[Dataset excerpt]:

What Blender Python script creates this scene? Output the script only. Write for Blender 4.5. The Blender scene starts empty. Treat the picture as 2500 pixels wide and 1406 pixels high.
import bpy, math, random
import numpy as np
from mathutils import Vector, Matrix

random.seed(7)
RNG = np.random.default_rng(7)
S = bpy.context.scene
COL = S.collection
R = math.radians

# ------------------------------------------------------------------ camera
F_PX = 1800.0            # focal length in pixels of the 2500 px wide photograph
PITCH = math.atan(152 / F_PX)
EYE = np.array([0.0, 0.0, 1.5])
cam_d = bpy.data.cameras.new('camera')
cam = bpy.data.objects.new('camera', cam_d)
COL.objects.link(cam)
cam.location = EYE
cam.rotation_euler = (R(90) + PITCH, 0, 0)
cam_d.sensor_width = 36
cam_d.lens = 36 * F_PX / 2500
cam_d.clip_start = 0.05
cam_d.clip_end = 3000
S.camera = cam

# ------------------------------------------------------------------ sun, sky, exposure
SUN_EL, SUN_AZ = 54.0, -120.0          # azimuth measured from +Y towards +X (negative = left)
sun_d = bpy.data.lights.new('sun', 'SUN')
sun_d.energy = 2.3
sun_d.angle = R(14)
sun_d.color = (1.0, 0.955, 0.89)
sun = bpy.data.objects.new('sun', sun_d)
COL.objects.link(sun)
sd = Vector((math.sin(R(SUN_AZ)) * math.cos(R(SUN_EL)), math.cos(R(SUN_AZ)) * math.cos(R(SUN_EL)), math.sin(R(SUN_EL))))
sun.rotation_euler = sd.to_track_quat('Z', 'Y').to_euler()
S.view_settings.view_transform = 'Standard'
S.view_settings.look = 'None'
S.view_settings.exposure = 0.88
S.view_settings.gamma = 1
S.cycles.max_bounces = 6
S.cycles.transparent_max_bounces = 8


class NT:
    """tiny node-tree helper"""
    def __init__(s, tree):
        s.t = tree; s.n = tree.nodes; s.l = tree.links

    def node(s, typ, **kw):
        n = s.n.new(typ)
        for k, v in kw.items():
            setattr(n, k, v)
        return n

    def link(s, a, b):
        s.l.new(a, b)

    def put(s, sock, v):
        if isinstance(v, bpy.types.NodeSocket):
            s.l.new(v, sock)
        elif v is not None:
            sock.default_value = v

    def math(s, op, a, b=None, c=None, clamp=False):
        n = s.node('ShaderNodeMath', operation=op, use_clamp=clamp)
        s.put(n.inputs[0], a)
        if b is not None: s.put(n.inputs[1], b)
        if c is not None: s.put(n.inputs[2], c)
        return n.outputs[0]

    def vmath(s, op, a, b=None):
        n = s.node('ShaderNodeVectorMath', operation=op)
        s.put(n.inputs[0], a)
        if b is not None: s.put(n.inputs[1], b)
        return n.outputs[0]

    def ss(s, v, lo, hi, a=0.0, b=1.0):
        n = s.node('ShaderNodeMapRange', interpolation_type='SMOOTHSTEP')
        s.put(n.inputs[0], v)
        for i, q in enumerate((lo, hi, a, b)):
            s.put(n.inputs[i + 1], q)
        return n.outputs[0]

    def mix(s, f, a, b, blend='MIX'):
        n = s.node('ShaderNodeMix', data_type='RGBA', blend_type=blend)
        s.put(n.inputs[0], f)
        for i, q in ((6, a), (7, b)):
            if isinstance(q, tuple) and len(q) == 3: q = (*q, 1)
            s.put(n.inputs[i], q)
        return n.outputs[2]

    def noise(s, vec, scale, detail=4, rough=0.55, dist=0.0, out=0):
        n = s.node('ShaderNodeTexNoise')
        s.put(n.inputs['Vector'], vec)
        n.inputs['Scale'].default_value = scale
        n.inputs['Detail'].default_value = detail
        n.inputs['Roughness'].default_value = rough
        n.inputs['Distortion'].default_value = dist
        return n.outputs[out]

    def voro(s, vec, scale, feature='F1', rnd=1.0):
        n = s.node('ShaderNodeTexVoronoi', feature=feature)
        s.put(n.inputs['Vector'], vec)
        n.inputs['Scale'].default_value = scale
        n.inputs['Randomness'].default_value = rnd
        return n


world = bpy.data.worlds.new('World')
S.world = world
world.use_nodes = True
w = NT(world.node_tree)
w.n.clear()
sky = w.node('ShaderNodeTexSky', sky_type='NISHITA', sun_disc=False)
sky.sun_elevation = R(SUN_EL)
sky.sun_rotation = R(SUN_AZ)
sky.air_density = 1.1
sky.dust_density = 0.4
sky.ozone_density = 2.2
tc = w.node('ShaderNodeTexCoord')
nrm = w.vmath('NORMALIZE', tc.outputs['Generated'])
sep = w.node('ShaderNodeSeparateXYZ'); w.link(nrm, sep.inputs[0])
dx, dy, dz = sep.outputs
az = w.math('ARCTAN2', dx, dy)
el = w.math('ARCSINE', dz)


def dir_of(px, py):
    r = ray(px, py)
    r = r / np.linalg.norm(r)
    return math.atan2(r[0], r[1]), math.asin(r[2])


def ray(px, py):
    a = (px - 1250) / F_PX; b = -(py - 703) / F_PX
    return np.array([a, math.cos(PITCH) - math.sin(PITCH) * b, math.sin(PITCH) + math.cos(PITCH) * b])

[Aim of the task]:
Extract the first line above and each line after it up to and including the one with "from mathutils import Vector, Matrix", please, exactly and with nothing else.

[Exercise output]:
What Blender Python script creates this scene? Output the script only. Write for Blender 4.5. The Blender scene starts empty. Treat the picture as 2500 pixels wide and 1406 pixels high.
import bpy, math, random
import numpy as np
from mathutils import Vector, Matrix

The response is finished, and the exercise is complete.